Gençlere yatırım olarak eğitimin önceliği olduğuna işaret eden Şimşek, matematik ve fen bilimlerinde kaydedilen ilerlemeyi, üniversite harçlarının kaldırılmasını ve 1,5 milyon gence karşılıksız burs verilmesini vurguladı.
Türkiye’nin turizmde dünya sıralamasında ilk 5’e yükseldiğini, 3. çeyrek itibarıyla yıllıklandırılmış turizm gelirinin 64 milyar dolar olduğunu açıkladı.
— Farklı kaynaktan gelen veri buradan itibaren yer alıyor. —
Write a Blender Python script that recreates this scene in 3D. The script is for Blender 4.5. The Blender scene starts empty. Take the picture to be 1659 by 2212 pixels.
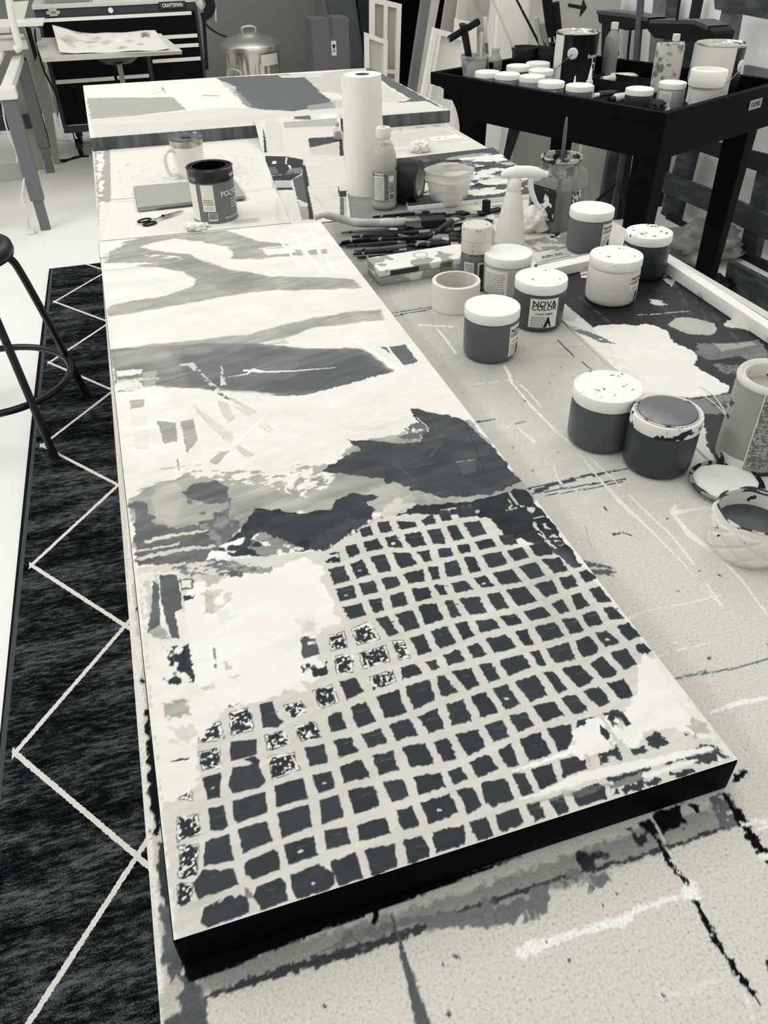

Medikal turizmde ve dizi ihracatında da dünya ilk üç içinde yer aldıklarını, video oyunları sektörünün de küresel ölçekte önemli bir konuma geldiğini dile getirdi.
Savunma sanayinde 230 ürünü 180 ülkeye sattıklarını, 1.400’e yakın proje ve 100 milyar dolarlık mevcut projelerin devam ettiğini belirten Şimşek, Türkiye’nin bu alanda dünyanın en büyük 11. ihracatçısı olduğunu ve ilk 10’a doğru ilerlediğini söyledi.
Türk müteahhitlerin küresel inşaat liginde Çin’den sonra ikinci sırada olduğunu, 137 ülkede yaklaşık 550 milyar dolar değerinde projeler hayata geçirildiğini ifade etti.
Bu projeler, bölgesel istikrar ve refahın artmasına doğrudan katkı sağlıyor.
Şimşek, Suriye’deki istikrarsızlığın sona ermesi, Gazze’de ateşkes, Azerbaycan‑Ermenistan barış anlaşması gibi gelişmelerin bölgedeki güvenliği artırdığını vurguladı.
Rusya‑Ukrayna çatışmasının da bir ateşkese var olmasını umut ederek, “Dünyada hakikaten büyük belirsizlikler var ama Türkiye’nin muazzam avantajları var. Biz bu avantajları reformlarla ve sağlıklı makroekonomik politikalarla harekete geçireceğiz” diyerek konuşmasını sonlandırdı.